Their visions are hardly hypothetical. Automakers are already building self-driving chariots. Uber has announced a partnership with Volvo to put 24,000 Uber-bots on the road by 2019. The agreement puts the company on a "path toward mass-produced self-driving vehicles at scale," said Jeff Miller, Uber’s chief of auto alliances. Google-owned Waymo and Lyft have entered into partnerships with Chrysler (the Pacifica minivan) and Chevrolet (Bolt EV).
On the convention center’s floor, automakers rolled out their visions for an electric-car future. Using California’s clout as the largest auto market in the U.S., regulators there have set hard EV sales quotas — and state politicians are soon expected to follow the lead of European governments including France and Britain to eliminate the gas engine within the next two decades.
Luxury automakers BMW and Mercedes are displaying new, EV-focused product lines — the i-line and EQ-line, respectively — as they try meeting government requirements and compete with California electric start-up Tesla. Even retro-brand Mini Cooper debuted an EV concept.
Yet, Tesla’s inability to make a profit despite an average transaction price of $100,000 on its Model S and Model X electrics speaks to the difficulty of the industry’s challenge.

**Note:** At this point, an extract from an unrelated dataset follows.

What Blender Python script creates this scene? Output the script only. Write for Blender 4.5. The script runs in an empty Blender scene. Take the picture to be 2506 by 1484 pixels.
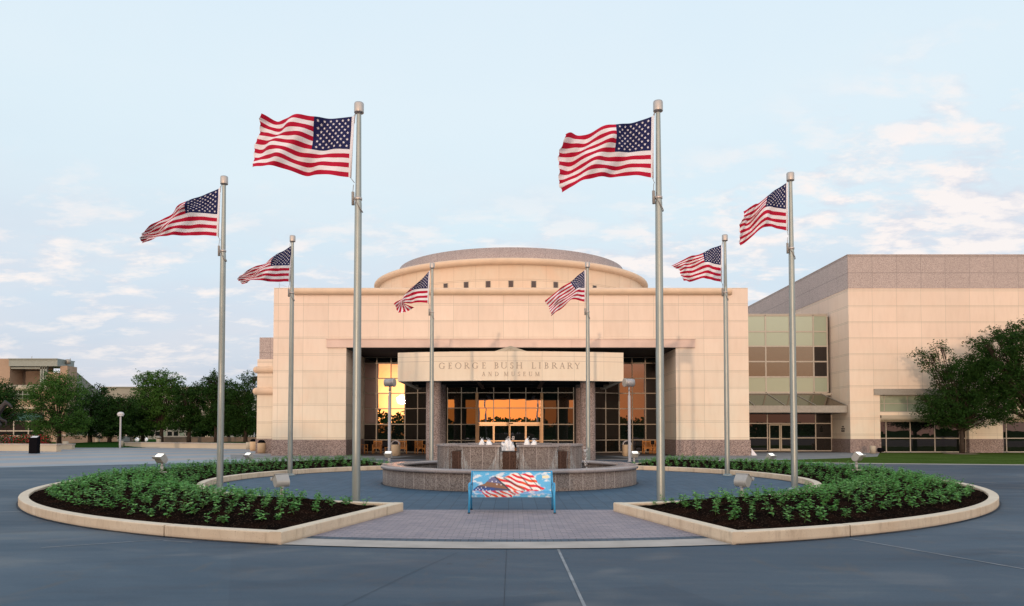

In California, rich with EV incentives and a battery-friendly weather, hybrid-electric/plug-in electric/pure electric vehicles make up just 9 percent of the market. Automakers aren’t ignoring the other 91 percent of customers and the profit-generating vehicles they covet.
The auto show doors opened to the automakers’ consumer masters and they have plenty of good ol’ driver-focused, gas-guzzling toys to ogle.
Detroit automakers rolled out new versions of some of the most iconic vehicles ever made: the 755-horsepower ZR1 and off-road star Jeep Wrangler. Lincoln is showcasing its Navigator on the LA stage for the first time.